=== PROBLEM TO SOLVE ===
Write the data out again exactly, with no pictures.

=== INFORMATION SHOWN ===

— Start —

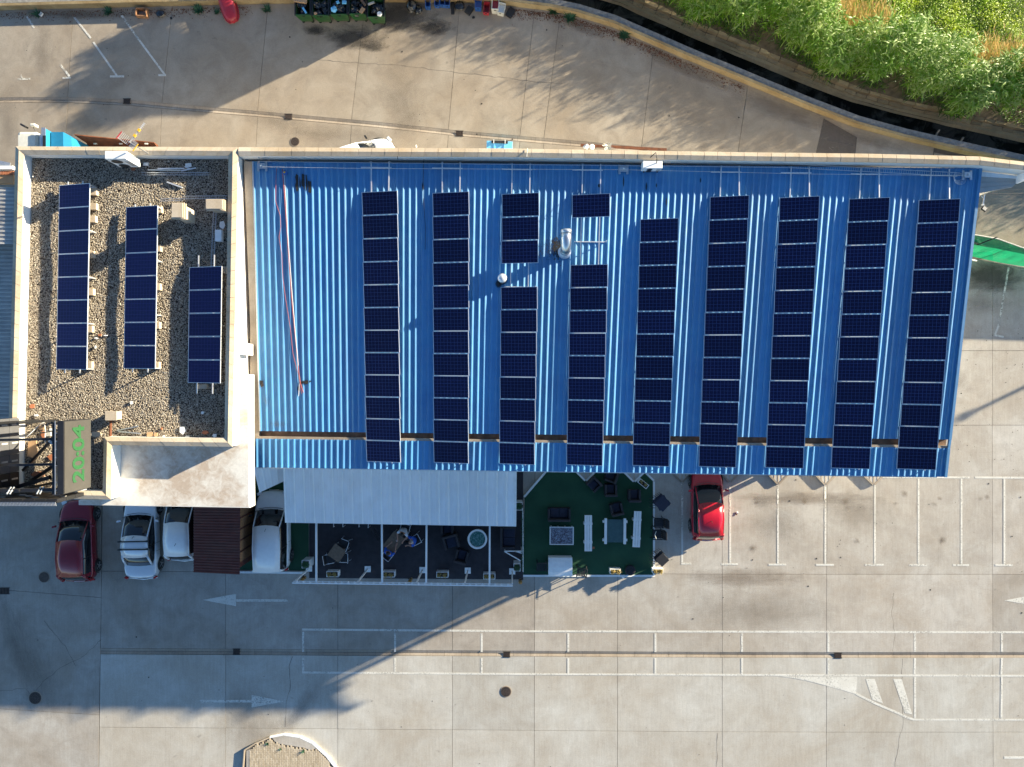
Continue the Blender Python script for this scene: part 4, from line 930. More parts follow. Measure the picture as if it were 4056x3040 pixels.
# ------------------------------------------------------------------ rooftop sign
SG = empty('rooftop_sign', (-19.4, -3.0, ZG), 0, 'rooftop sign with a green digital clock display and black steel frame', 'sign')
XS = -17.97; Y0, Y1 = -1.50, -4.45; Z0, Z1 = 7.2, 9.04
MB().box((XS - .14, (Y0 + Y1) / 2, (Z0 + Z1) / 2), (.26, Y0 - Y1, Z1 - Z0)).build('display_case', 'black_steel', SG, world=True, bevel=.01)
m = Mat('led_panel'); bt = m.noise(160, 2, .6); c = m.mix(m.ramp(m.noise(1.2, 3), [(.3, 0.0), (.7, 1.0)]), (.042, .039, .034), (.054, .050, .043)); c = m.mix(1.0, c, m.ramp(bt, [(.3, .85), (.7, 1.15)]), 'MULTIPLY'); m.col(c); m.set(Roughness=.7); M['led'] = m.m
scr = MB().face([(XS, Y1 + .03, Z0 + .02), (XS, Y0 - .03, Z0 + .02), (XS, Y0 - .03, Z1 - .04), (XS, Y1 + .03, Z1 - .04)]).build('screen', 'led', SG, world=True)
scr.data.flip_normals() if scr.data.polygons[0].normal.x < 0 else None
m = Mat('green_diodes'); m.col(m.mix(m.ramp(m.noise(45, 3, .7), [(.35, 0.0), (.65, 1.0)]), (.012, .065, .020), (.022, .105, .036))); m.b.inputs['Emission Color'].default_value = (.02, .30, .07, 1); m.b.inputs['Emission Strength'].default_value = .012; M['diode'] = m.m
cu = bpy.data.curves.new('clock_digits', 'FONT'); cu.body = '20:04'; cu.size = 1.0; cu.offset = .028; cu.extrude = .004; cu.align_x = 'CENTER'; cu.space_character = 1.02
to = bpy.data.objects.new('clock_digits', cu); COL.objects.link(to); bpy.context.view_layer.update()
me = bpy.data.meshes.new_from_object(to.evaluated_get(bpy.context.evaluated_depsgraph_get())); bpy.data.objects.remove(to)
cx = [v.co.x for v in me.vertices]; cy = [v.co.y for v in me.vertices]; w_, h_ = max(cx) - min(cx), max(cy) - min(cy)
dg = bpy.data.objects.new('clock_digits', me); me.materials.clear(); me.materials.append(M['diode']); COL.objects.link(dg); dg.parent = SG
SXs, SYs = 2.36 / w_, .80 / h_; mx_, my_ = (max(cx) + min(cx)) / 2, (max(cy) + min(cy)) / 2
mw = Matrix(((0, 0, 1, XS + .012), (SXs, 0, 0, (Y0 + Y1) / 2 + .07 - mx_ * SXs), (0, SYs, 0, (Z0 + Z1) / 2 - .02 - my_ * SYs), (0, 0, 0, 1)))
dg.matrix_basis = SG.matrix_world.inverted() @ mw
MB().bar((XS - .05, Y1 - .012, Z0 + .25), (XS - .2, Y1 - .012, Z1 - .75), .05, .012).build('maker_plate', 'white', SG, world=True)
# back of the display: ribs and service rails
for k in range(9): MB().box((XS - .32, lerp(Y0, Y1, (k + .5) / 9), Z1 - .12), (.06, .025, .22)).build('rib', 'steel', SG, world=True)
MB().bar((XS - .36, Y0, Z1 - .02), (XS - .36, Y1, Z1 - .02), .03).build('rail', 'steel', SG, world=True); MB().bar((XS - .48, Y0 - .05, Z1 - .1), (XS - .48, Y1, Z1 - .1), .07).build('post_beam', 'black_steel', SG, world=True)
XW = -21.0
# west wing cabinets seen from behind
for r_ in range(3):
    for c_ in range(4):
        z_ = Z0 + .31 + r_ * .6; y_ = -1.45 - .39 - c_ * .76
        MB().box((XW - .1, y_, z_), (.16, .74, .58)).build('cabinet', 'cabinet_grey' if c_ < 3 else 'black_steel', SG, world=True, bevel=.01)  # southernmost cabinets black: the shadow on that end put into the colour
        MB().box((XW - .015, y_ + .1, z_), (.03, .07, .34)).build('cabinet_handle', 'grey_sheet' if c_ < 3 else 'steel', SG, world=True)
MB().bar((XW - .1, -1.42, Z1 + .02), (XW - .1, -4.5, Z1 + .02), .2, .06).build('wing_cap', 'cabinet_grey', SG, world=True)
# south wing with dark cabinets and grille top
YS = -4.62
for k in range(8):
    for r_ in range(3): MB().box((-21.9 + k * .46 + .2, YS - .1, Z0 + .31 + r_ * .6), (.44, .16, .58)).build('cabinet', 'black_steel' if (k + r_) % 2 else 'trim', SG, world=True, bevel=.01)
    MB().box((-21.9 + k * .46 + .2, YS - .01, Z0 + .8 + (k % 3) * .3), (.26, .03, .10)).build('cabinet_handle', 'grey_sheet', SG, world=True)
mb = MB()
for k in range(64): mb.box((-21.95 + k * .058, YS - .20, Z1 + .02), (.022, .18, .03), .25)
tag(mb.build('grille_bars', 'steel', SG, world=True), kind='stuff'); MB().bar((-22, YS - .1, Z1 + .02), (XS - .3, YS - .1, Z1 + .02), .05).build('rail', 'black_steel', SG, world=True)
def beam(a, b, w_=.09, mat='black_steel'): MB().bar(a, b, w_).build('beam', mat, SG, world=True)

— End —

=== WRITTEN ANSWER ===
Continue the Blender Python script for this scene: part 4, from line 930. More parts follow. Measure the picture as if it were 4056x3040 pixels.
# ------------------------------------------------------------------ rooftop sign
SG = empty('rooftop_sign', (-19.4, -3.0, ZG), 0, 'rooftop sign with a green digital clock display and black steel frame', 'sign')
XS = -17.97; Y0, Y1 = -1.50, -4.45; Z0, Z1 = 7.2, 9.04
MB().box((XS - .14, (Y0 + Y1) / 2, (Z0 + Z1) / 2), (.26, Y0 - Y1, Z1 - Z0)).build('display_case', 'black_steel', SG, world=True, bevel=.01)
m = Mat('led_panel'); bt = m.noise(160, 2, .6); c = m.mix(m.ramp(m.noise(1.2, 3), [(.3, 0.0), (.7, 1.0)]), (.042, .039, .034), (.054, .050, .043)); c = m.mix(1.0, c, m.ramp(bt, [(.3, .85), (.7, 1.15)]), 'MULTIPLY'); m.col(c); m.set(Roughness=.7); M['led'] = m.m
scr = MB().face([(XS, Y1 + .03, Z0 + .02), (XS, Y0 - .03, Z0 + .02), (XS, Y0 - .03, Z1 - .04), (XS, Y1 + .03, Z1 - .04)]).build('screen', 'led', SG, world=True)
scr.data.flip_normals() if scr.data.polygons[0].normal.x < 0 else None
m = Mat('green_diodes'); m.col(m.mix(m.ramp(m.noise(45, 3, .7), [(.35, 0.0), (.65, 1.0)]), (.012, .065, .020), (.022, .105, .036))); m.b.inputs['Emission Color'].default_value = (.02, .30, .07, 1); m.b.inputs['Emission Strength'].default_value = .012; M['diode'] = m.m
cu = bpy.data.curves.new('clock_digits', 'FONT'); cu.body = '20:04'; cu.size = 1.0; cu.offset = .028; cu.extrude = .004; cu.align_x = 'CENTER'; cu.space_character = 1.02
to = bpy.data.objects.new('clock_digits', cu); COL.objects.link(to); bpy.context.view_layer.update()
me = bpy.data.meshes.new_from_object(to.evaluated_get(bpy.context.evaluated_depsgraph_get())); bpy.data.objects.remove(to)
cx = [v.co.x for v in me.vertices]; cy = [v.co.y for v in me.vertices]; w_, h_ = max(cx) - min(cx), max(cy) - min(cy)
dg = bpy.data.objects.new('clock_digits', me); me.materials.clear(); me.materials.append(M['diode']); COL.objects.link(dg); dg.parent = SG
SXs, SYs = 2.36 / w_, .80 / h_; mx_, my_ = (max(cx) + min(cx)) / 2, (max(cy) + min(cy)) / 2
mw = Matrix(((0, 0, 1, XS + .012), (SXs, 0, 0, (Y0 + Y1) / 2 + .07 - mx_ * SXs), (0, SYs, 0, (Z0 + Z1) / 2 - .02 - my_ * SYs), (0, 0, 0, 1)))
dg.matrix_basis = SG.matrix_world.inverted() @ mw
MB().bar((XS - .05, Y1 - .012, Z0 + .25), (XS - .2, Y1 - .012, Z1 - .75), .05, .012).build('maker_plate', 'white', SG, world=True)
# back of the display: ribs and service rails
for k in range(9): MB().box((XS - .32, lerp(Y0, Y1, (k + .5) / 9), Z1 - .12), (.06, .025, .22)).build('rib', 'steel', SG, world=True)
MB().bar((XS - .36, Y0, Z1 - .02), (XS - .36, Y1, Z1 - .02), .03).build('rail', 'steel', SG, world=True); MB().bar((XS - .48, Y0 - .05, Z1 - .1), (XS - .48, Y1, Z1 - .1), .07).build('post_beam', 'black_steel', SG, world=True)
XW = -21.0
# west wing cabinets seen from behind
for r_ in range(3):
    for c_ in range(4):
        z_ = Z0 + .31 + r_ * .6; y_ = -1.45 - .39 - c_ * .76
        MB().box((XW - .1, y_, z_), (.16, .74, .58)).build('cabinet', 'cabinet_grey' if c_ < 3 else 'black_steel', SG, world=True, bevel=.01)  # southernmost cabinets black: the shadow on that end put into the colour
        MB().box((XW - .015, y_ + .1, z_), (.03, .07, .34)).build('cabinet_handle', 'grey_sheet' if c_ < 3 else 'steel', SG, world=True)
MB().bar((XW - .1, -1.42, Z1 + .02), (XW - .1, -4.5, Z1 + .02), .2, .06).build('wing_cap', 'cabinet_grey', SG, world=True)
# south wing with dark cabinets and grille top
YS = -4.62
for k in range(8):
    for r_ in range(3): MB().box((-21.9 + k * .46 + .2, YS - .1, Z0 + .31 + r_ * .6), (.44, .16, .58)).build('cabinet', 'black_steel' if (k + r_) % 2 else 'trim', SG, world=True, bevel=.01)
    MB().box((-21.9 + k * .46 + .2, YS - .01, Z0 + .8 + (k % 3) * .3), (.26, .03, .10)).build('cabinet_handle', 'grey_sheet', SG, world=True)
mb = MB()
for k in range(64): mb.box((-21.95 + k * .058, YS - .20, Z1 + .02), (.022, .18, .03), .25)
tag(mb.build('grille_bars', 'steel', SG, world=True), kind='stuff'); MB().bar((-22, YS - .1, Z1 + .02), (XS - .3, YS - .1, Z1 + .02), .05).build('rail', 'black_steel', SG, world=True)
def beam(a, b, w_=.09, mat='black_steel'): MB().bar(a, b, w_).build('beam', mat, SG, world=True)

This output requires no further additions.